### SOURCE DATA

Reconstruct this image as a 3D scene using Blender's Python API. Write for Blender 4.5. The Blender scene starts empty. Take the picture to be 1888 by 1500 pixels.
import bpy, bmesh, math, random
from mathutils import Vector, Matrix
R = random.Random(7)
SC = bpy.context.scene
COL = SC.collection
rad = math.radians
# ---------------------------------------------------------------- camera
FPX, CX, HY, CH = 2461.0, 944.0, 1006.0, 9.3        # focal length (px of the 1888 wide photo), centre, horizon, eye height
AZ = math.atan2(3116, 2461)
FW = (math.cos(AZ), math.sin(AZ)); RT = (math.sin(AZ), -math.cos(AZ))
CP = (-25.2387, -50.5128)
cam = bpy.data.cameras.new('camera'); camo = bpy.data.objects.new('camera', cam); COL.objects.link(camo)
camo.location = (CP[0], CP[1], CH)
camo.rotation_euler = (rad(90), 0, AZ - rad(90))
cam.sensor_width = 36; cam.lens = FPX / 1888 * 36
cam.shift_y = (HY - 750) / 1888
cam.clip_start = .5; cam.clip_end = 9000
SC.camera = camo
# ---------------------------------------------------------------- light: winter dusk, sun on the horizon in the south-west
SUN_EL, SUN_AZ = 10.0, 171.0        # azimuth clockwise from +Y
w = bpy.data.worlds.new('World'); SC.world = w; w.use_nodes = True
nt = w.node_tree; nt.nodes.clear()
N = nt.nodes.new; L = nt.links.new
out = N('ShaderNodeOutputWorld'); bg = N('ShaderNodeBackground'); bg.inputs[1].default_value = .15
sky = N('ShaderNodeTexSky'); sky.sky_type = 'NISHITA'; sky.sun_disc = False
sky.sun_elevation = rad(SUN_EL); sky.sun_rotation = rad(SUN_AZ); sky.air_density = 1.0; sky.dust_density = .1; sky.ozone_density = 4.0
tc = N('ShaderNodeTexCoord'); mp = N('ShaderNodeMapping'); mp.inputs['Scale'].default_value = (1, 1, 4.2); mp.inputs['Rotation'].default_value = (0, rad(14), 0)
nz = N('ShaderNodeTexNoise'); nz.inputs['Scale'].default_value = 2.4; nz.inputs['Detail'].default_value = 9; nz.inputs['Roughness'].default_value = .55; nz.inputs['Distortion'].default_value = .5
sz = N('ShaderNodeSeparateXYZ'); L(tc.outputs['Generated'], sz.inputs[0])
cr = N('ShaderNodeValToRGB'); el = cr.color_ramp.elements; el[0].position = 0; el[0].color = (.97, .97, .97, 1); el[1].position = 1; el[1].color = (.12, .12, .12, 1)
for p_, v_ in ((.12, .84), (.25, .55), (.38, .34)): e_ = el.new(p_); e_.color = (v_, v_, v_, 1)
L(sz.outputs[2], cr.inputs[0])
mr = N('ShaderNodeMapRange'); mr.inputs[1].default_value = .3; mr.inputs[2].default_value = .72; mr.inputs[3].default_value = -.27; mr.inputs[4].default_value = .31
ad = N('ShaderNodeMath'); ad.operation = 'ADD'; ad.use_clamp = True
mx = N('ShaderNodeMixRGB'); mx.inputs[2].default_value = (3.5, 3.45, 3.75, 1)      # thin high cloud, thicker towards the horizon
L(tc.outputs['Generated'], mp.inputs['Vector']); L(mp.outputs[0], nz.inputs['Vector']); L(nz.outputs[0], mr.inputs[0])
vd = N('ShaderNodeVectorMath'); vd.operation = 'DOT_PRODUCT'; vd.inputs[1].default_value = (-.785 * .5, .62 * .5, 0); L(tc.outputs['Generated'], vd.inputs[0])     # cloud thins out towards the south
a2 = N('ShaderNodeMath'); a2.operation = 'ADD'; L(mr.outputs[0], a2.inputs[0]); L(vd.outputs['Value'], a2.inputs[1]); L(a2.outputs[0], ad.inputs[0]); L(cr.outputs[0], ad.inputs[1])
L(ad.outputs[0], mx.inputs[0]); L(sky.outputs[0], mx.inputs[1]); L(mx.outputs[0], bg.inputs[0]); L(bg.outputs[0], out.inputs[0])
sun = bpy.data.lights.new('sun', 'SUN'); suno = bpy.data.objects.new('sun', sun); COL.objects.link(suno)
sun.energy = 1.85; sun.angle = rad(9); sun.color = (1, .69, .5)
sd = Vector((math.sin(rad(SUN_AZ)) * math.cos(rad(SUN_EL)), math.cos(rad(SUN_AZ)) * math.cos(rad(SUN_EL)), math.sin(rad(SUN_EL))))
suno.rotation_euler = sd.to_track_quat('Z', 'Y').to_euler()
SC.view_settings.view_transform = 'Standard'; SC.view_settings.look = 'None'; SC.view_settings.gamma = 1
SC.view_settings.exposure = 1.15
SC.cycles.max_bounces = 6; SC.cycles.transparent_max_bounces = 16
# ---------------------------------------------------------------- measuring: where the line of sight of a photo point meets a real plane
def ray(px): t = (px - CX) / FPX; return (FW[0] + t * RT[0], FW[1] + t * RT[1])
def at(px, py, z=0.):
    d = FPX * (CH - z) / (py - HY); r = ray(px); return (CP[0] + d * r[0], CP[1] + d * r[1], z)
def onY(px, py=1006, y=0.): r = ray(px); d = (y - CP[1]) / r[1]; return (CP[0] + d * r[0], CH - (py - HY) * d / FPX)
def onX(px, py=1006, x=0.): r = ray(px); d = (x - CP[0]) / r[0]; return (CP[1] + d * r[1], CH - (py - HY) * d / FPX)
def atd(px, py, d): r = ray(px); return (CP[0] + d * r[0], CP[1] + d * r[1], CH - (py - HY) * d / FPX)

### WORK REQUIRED
Reproduce every line above without error.

### THE RESULT
Reconstruct this image as a 3D scene using Blender's Python API. Write for Blender 4.5. The Blender scene starts empty. Take the picture to be 1888 by 1500 pixels.
import bpy, bmesh, math, random
from mathutils import Vector, Matrix
R = random.Random(7)
SC = bpy.context.scene
COL = SC.collection
rad = math.radians
# ---------------------------------------------------------------- camera
FPX, CX, HY, CH = 2461.0, 944.0, 1006.0, 9.3        # focal length (px of the 1888 wide photo), centre, horizon, eye height
AZ = math.atan2(3116, 2461)
FW = (math.cos(AZ), math.sin(AZ)); RT = (math.sin(AZ), -math.cos(AZ))
CP = (-25.2387, -50.5128)
cam = bpy.data.cameras.new('camera'); camo = bpy.data.objects.new('camera', cam); COL.objects.link(camo)
camo.location = (CP[0], CP[1], CH)
camo.rotation_euler = (rad(90), 0, AZ - rad(90))
cam.sensor_width = 36; cam.lens = FPX / 1888 * 36
cam.shift_y = (HY - 750) / 1888
cam.clip_start = .5; cam.clip_end = 9000
SC.camera = camo
# ---------------------------------------------------------------- light: winter dusk, sun on the horizon in the south-west
SUN_EL, SUN_AZ = 10.0, 171.0        # azimuth clockwise from +Y
w = bpy.data.worlds.new('World'); SC.world = w; w.use_nodes = True
nt = w.node_tree; nt.nodes.clear()
N = nt.nodes.new; L = nt.links.new
out = N('ShaderNodeOutputWorld'); bg = N('ShaderNodeBackground'); bg.inputs[1].default_value = .15
sky = N('ShaderNodeTexSky'); sky.sky_type = 'NISHITA'; sky.sun_disc = False
sky.sun_elevation = rad(SUN_EL); sky.sun_rotation = rad(SUN_AZ); sky.air_density = 1.0; sky.dust_density = .1; sky.ozone_density = 4.0
tc = N('ShaderNodeTexCoord'); mp = N('ShaderNodeMapping'); mp.inputs['Scale'].default_value = (1, 1, 4.2); mp.inputs['Rotation'].default_value = (0, rad(14), 0)
nz = N('ShaderNodeTexNoise'); nz.inputs['Scale'].default_value = 2.4; nz.inputs['Detail'].default_value = 9; nz.inputs['Roughness'].default_value = .55; nz.inputs['Distortion'].default_value = .5
sz = N('ShaderNodeSeparateXYZ'); L(tc.outputs['Generated'], sz.inputs[0])
cr = N('ShaderNodeValToRGB'); el = cr.color_ramp.elements; el[0].position = 0; el[0].color = (.97, .97, .97, 1); el[1].position = 1; el[1].color = (.12, .12, .12, 1)
for p_, v_ in ((.12, .84), (.25, .55), (.38, .34)): e_ = el.new(p_); e_.color = (v_, v_, v_, 1)
L(sz.outputs[2], cr.inputs[0])
mr = N('ShaderNodeMapRange'); mr.inputs[1].default_value = .3; mr.inputs[2].default_value = .72; mr.inputs[3].default_value = -.27; mr.inputs[4].default_value = .31
ad = N('ShaderNodeMath'); ad.operation = 'ADD'; ad.use_clamp = True
mx = N('ShaderNodeMixRGB'); mx.inputs[2].default_value = (3.5, 3.45, 3.75, 1)      # thin high cloud, thicker towards the horizon
L(tc.outputs['Generated'], mp.inputs['Vector']); L(mp.outputs[0], nz.inputs['Vector']); L(nz.outputs[0], mr.inputs[0])
vd = N('ShaderNodeVectorMath'); vd.operation = 'DOT_PRODUCT'; vd.inputs[1].default_value = (-.785 * .5, .62 * .5, 0); L(tc.outputs['Generated'], vd.inputs[0])     # cloud thins out towards the south
a2 = N('ShaderNodeMath'); a2.operation = 'ADD'; L(mr.outputs[0], a2.inputs[0]); L(vd.outputs['Value'], a2.inputs[1]); L(a2.outputs[0], ad.inputs[0]); L(cr.outputs[0], ad.inputs[1])
L(ad.outputs[0], mx.inputs[0]); L(sky.outputs[0], mx.inputs[1]); L(mx.outputs[0], bg.inputs[0]); L(bg.outputs[0], out.inputs[0])
sun = bpy.data.lights.new('sun', 'SUN'); suno = bpy.data.objects.new('sun', sun); COL.objects.link(suno)
sun.energy = 1.85; sun.angle = rad(9); sun.color = (1, .69, .5)
sd = Vector((math.sin(rad(SUN_AZ)) * math.cos(rad(SUN_EL)), math.cos(rad(SUN_AZ)) * math.cos(rad(SUN_EL)), math.sin(rad(SUN_EL))))
suno.rotation_euler = sd.to_track_quat('Z', 'Y').to_euler()
SC.view_settings.view_transform = 'Standard'; SC.view_settings.look = 'None'; SC.view_settings.gamma = 1
SC.view_settings.exposure = 1.15
SC.cycles.max_bounces = 6; SC.cycles.transparent_max_bounces = 16
# ---------------------------------------------------------------- measuring: where the line of sight of a photo point meets a real plane
def ray(px): t = (px - CX) / FPX; return (FW[0] + t * RT[0], FW[1] + t * RT[1])
def at(px, py, z=0.):
    d = FPX * (CH - z) / (py - HY); r = ray(px); return (CP[0] + d * r[0], CP[1] + d * r[1], z)
def onY(px, py=1006, y=0.): r = ray(px); d = (y - CP[1]) / r[1]; return (CP[0] + d * r[0], CH - (py - HY) * d / FPX)
def onX(px, py=1006, x=0.): r = ray(px); d = (x - CP[0]) / r[0]; return (CP[1] + d * r[1], CH - (py - HY) * d / FPX)
def atd(px, py, d): r = ray(px); return (CP[0] + d * r[0], CP[1] + d * r[1], CH - (py - HY) * d / FPX)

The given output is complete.